12:10 UK time, Thursday, 26 January 2012

A service highlighting the riches of the daily press.

When Paper Monitor was a naïve cub, a wise old reporter once advised: "Always write up, not down."

The "up" he referred to was the opposite of downplaying a story. He meant to take the facts and make the most of them.

There are some fine examples in the Sun today. "'Cotswold panther' devours wallabies".

Be afraid. Be very afraid. Until you realise that the evidence of panther involvement is scanty, to say the least.

"The animals were found stripped to the bone with their internal organs left neatly beside their bodies," says the Sun.

Paper Monitor was unaware that one of the characteristics of big cat attack was the felines neat filing of their victim's viscera. We stand corrected.

The paper - and other papers it must be said - quote "animal expert Frank Tunbridge". Googling him appears to reveal a long-running interest in big cats.
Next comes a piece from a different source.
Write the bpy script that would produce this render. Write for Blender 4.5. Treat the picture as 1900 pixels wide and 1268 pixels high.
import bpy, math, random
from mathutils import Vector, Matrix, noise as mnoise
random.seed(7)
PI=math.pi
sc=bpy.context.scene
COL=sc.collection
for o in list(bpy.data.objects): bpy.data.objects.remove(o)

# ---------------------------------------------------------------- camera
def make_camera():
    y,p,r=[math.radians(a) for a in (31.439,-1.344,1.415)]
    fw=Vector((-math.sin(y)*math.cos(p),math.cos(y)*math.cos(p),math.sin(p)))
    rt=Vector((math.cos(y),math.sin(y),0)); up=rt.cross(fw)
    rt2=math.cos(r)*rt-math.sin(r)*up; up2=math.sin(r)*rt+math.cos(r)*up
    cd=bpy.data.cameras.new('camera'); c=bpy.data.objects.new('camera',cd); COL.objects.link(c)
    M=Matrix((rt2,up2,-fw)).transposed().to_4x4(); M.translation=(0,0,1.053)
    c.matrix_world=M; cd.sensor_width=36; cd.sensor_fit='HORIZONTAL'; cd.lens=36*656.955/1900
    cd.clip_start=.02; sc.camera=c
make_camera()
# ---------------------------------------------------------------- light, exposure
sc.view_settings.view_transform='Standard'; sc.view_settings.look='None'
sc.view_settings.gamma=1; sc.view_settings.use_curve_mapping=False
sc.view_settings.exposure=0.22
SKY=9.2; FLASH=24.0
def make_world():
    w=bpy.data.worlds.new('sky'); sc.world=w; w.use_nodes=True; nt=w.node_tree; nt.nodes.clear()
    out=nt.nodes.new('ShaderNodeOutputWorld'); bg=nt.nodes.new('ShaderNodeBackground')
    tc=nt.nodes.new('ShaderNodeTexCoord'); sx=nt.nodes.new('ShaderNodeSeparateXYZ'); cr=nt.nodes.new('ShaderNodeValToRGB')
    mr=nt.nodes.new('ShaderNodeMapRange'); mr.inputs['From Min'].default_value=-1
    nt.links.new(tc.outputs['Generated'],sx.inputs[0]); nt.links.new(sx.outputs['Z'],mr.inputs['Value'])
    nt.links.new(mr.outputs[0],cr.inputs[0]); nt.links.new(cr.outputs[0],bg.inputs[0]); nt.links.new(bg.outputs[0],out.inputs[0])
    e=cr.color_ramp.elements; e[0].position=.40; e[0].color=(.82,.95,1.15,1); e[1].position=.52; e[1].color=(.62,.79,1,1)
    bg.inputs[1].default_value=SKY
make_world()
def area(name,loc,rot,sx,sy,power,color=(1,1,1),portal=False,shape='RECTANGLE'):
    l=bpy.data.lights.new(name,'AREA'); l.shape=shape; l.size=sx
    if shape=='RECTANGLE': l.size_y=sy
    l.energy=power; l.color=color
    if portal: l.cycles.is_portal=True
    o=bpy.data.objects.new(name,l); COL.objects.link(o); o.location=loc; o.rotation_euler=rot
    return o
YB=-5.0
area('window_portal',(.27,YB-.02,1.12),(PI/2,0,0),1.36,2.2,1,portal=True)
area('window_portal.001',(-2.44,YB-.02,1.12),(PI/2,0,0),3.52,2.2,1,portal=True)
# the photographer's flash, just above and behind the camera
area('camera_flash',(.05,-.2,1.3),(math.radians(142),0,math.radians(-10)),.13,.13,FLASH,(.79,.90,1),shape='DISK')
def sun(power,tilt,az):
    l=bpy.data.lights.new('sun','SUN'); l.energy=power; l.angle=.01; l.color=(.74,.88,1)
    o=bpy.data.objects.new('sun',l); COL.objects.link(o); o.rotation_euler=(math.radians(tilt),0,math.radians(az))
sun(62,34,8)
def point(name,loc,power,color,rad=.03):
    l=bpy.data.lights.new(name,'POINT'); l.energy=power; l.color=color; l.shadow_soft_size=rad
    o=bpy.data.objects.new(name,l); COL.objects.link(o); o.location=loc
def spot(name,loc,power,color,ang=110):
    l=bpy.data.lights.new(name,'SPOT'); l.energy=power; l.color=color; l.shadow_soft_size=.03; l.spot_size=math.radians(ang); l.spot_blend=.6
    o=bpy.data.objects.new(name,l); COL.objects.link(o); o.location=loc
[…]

But Paper Monitor is always confused by the failure - in this age of digital camera proliferation - to ever get a decent shot of a big cat.

Further into the Sun there's another variety of writing "up".

A 17-year-old British soldier found himself fighting the Taliban after hiding his age. He was three months younger than the 18-year-old minimum for combat.

The Sun's take:

"A boy soldier too young to play computer wargame Call of Duty ended up on the frontline in Afghanistan - by hiding his age."